Johnson’s defensive help hasn’t been making enough of a difference, though, as the Pistons were getting outscored by 2.1 points per 100 possessions with him on the floor while they beat teams by 1.4 points per 100 without him. Teams being able to essentially ignore him on offense makes guarding the rest of the Pistons that much easier.

According to Cleaning the Glass, Johnson’s efficiency, as determined by points per shot attempt, has placed him in the bottom 13 percent of wing players in each of his first three full seasons. This year he’s categorized as a forward, and still be found in the bottom quarter of that group in points per shot attempt.

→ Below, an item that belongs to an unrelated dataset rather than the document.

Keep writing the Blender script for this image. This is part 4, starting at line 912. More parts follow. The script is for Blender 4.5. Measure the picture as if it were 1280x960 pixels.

In addition to not scoring the ball, Johnson has actually become a worse passer year over year, according to assist percentage ranking. His assist percentage dropped steadily from his first to third season, and despite an uptick thus far this season Cleaning the Glass has him in the 33rd percentile of forwards in that stat, the lowest he’s finished there in his career.

Being an effective wing defender is great, but unless Stanley Johnson can figure out some way to be productive on the other end, or get himself traded to Oklahoma City to fill in for Roberson, he’s going to have trouble contributing to a winning team.